Otros dos compañeros de ellos iban ese mismo día camino de una aldea cercana. Mientras caminaban un desconocido se puso a su lado, quien percibió enseguida la tristeza que se había apoderado de ellos. La razón de la misma era el pesar y la decepción por lo que habían esperado que iba a pasar y lo que en realidad había sucedido. Habían sido testigos de hechos asombrosos, de jornadas gloriosas, de enseñanzas y momentos sublimes. Pensaban que todo ello marcaba el comienzo de la nueva era, que desde tiempos antiguos había sido prometida a través de aquellos hombre inspirados, los profetas. Por fin, tras siglos de paciente espera todo indicaba que el anunciado vuelco de todas las cosas tendría lugar. Pero ¡oh desengaño! aquel en quien habían depositado sus esperanzas estaba ahora muerto. No sólo eso, sino que su muerte se había producido a consecuencia de su entrega por parte de las propias autoridades religiosas de la nación. ¿Cómo reconciliar que los pastores del rebaño fueran los entregadores del mayoral de los pastores?
Claro que también habían escuchado el sorprendente relato de las mujeres, quienes afirmaban que unos ángeles habían dicho que él estaba vivo. Esto les producía perplejidad, porque si fuera verdad significaría que su esperanza no estaba muerta; pero, al mismo tiempo, todo era cuestión de palabras; palabras de mujeres acerca de palabras de supuestos ángeles. Aunque había que reconocer que algunos de aquellos incrédulos varones fueron al sepulcro a hacer la comprobación, con el hallazgo de que estaba vacío, aunque a él nadie lo había visto.
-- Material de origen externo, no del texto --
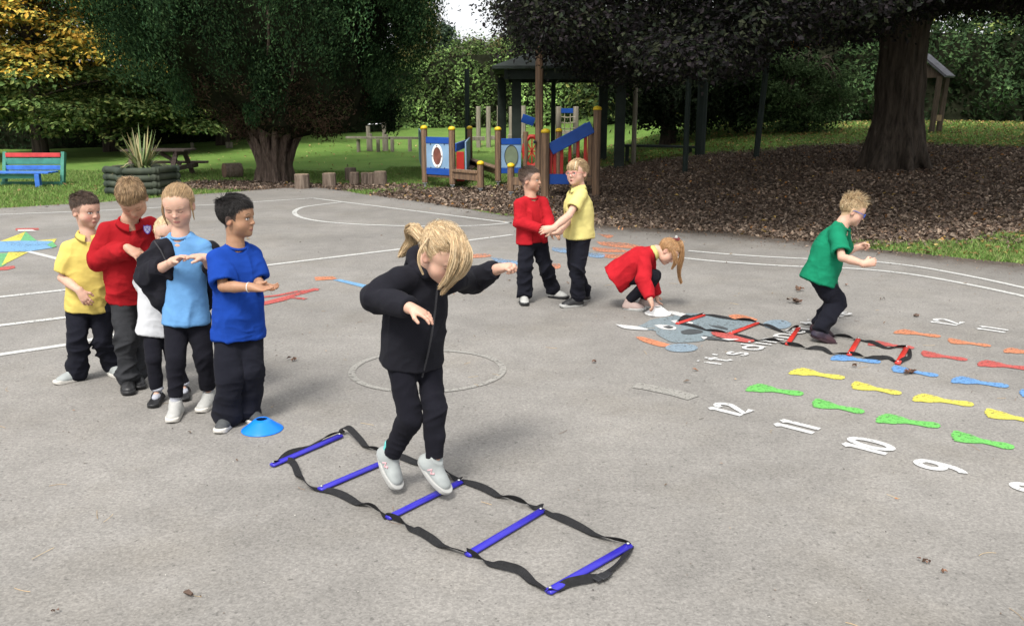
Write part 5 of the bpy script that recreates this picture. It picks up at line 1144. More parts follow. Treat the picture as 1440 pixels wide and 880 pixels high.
def hand(F, wrist, d, pn, s, curl, spread=.12, thumb=1, side=1, fist=False, k=.005):
    """d finger direction, pn palm normal (the way fingers curl), side: +1 thumb on cross(d,pn) side"""
    d = nrm(d); pn = nrm(pn - d * (pn @ d)); w = nrm(np.cross(d, pn)) * side          # thumb side
    palm = wrist + d * .046 * s; Mx = frame(w, d, pn)
    F.el(wrist + d * .034 * s, V3(.026, .037, .0125) * s, Mx, .012 * s); F.el(wrist + d * .047 * s, V3(.027, .022, .0115) * s, Mx, .01 * s)
    F.rc(wrist - d * .01 * s, wrist + d * .02 * s, .0175 * s, .018 * s, .02 * s)
    fl = [.046, .052, .048, .038]; rr = .0068 * s
    for i in range(4):
        o = (1.5 - i) * .0142; b = wrist + (d * (.060 - .004 * abs(i - 1.2)) + w * o) * s
        dirv = nrm(d + w * (1.5 - i) * spread); c = curl * (1 + .12 * i); p = b
        for j, fr_ in enumerate((.42, .32, .26)):
            c1 = c * (j + .6); L_ = fl[i] * fr_ * s; dd = dirv * math.cos(c1) + pn * math.sin(c1); q = p + dd * L_; F.rc(p, q, rr * (1 - .08 * j), rr * (.94 - .1 * j), k * s * .7); p = q
    b = wrist + (d * .018 + w * .020 + pn * .004) * s; a1 = nrm(d * .75 + w * .75 + pn * (.25 + curl * .4)); a2 = nrm(d * 1.0 + w * (.35 - curl * .5) + pn * (.3 + curl * .7))
    m1 = b + a1 * .030 * s; m2 = m1 + a2 * .022 * s; F.rc(b, m1, .0105 * s, .0082 * s, .008 * s); F.rc(m1, m2, .0080 * s, .0066 * s, .004 * s)
def wrinkle(V, N, amp, foci=(), seed=0, fr=(9, 9, 18)):
    P = V + .07 * np.stack([vnoise(V * 8, seed + 1), vnoise(V * 8, seed + 2), vnoise(V * 8, seed + 3)], 1)
    A = np.array([[.86, 0, .5], [0, 1, 0], [-.5, 0, .86]]); B_ = np.array([[.86, 0, -.5], [0, 1, 0], [.5, 0, .86]])
    m = sstep(.35, .65, vnoise(V * 5, seed + 5))
    ridge = lambda Q, s_: (1 - np.abs(2 * vnoise(Q, s_) - 1)) ** 2
    r = ridge((P @ A) * fr, seed) * m + ridge((P @ B_) * fr, seed + 9) * (1 - m)
    drape = ridge(P * [15, 15, 4], seed + 4); r2 = ridge(P * [20, 20, 32], seed + 7)
    a = np.full(len(V), .30)
    for c, rad in foci: a += .95 * np.exp(-(np.linalg.norm(V - c, axis=1) / rad) ** 2)
    a = np.clip(a, 0, 1.4)
    return V + N * ((r - .28) * 1.3 * a + (drape - .35) * .40 + (r2 - .35) * .30 * a)[:, None] * amp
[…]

En los corazones de estos dos caminantes había un cúmulo de sentimientos encontrados: añoranza por los tiempos pasados, decepción por su muerte, incomprensión por los autores de esa muerte, perplejidad por el anuncio de las mujeres, atisbo de esperanza por la tumba vacía y duda por el misterio sobre su paradero. ¡Qué cóctel tan difícil de digerir!
Claro que había uno de los once que no se dejaría mover de su posición de que todo había terminado. Este era el irreductible del grupo. No ya sólo el testimonio de las mujeres era para él irrelevante; el de sus mismos colegas, que ya lo habían visto vivo, no le ofrecía mayor credibilidad que el de ellas. Y es que la fe en lo que se puede ver y tocar era su máxima en la vida.
Aunque, a decir verdad, no hay que ser demasiado duros con él, si no somos demasiados duros con nosotros mismos. En realidad, tampoco hay que ser demasiados duros con las mujeres, cuya piedad consistía meramente en cumplir un tierno ejercicio para con el muerto. Ni tampoco con aquellos varones, que no hicieron caso de lo que ellas les decían. Ni igualmente con la pareja atrapada en aquel cúmulo de reacciones contrarias.
Cada uno de nosotros pertenece, en el mejor de los casos, a una de esas categorías, de las que solo nos puede sacar la manifestación de Jesús resucitado, que es, a fin de cuentas, la piedra angular de la buena nueva. Una buena nueva que no es solamente doctrina, aunque tiene doctrina; que no es únicamente tradición, aunque posee tradición; que no es meramente un estilo de vida, aunque hay una forma de vida que le es inherente. Es un encuentro personal y decisivo con Aquel que vive para siempre.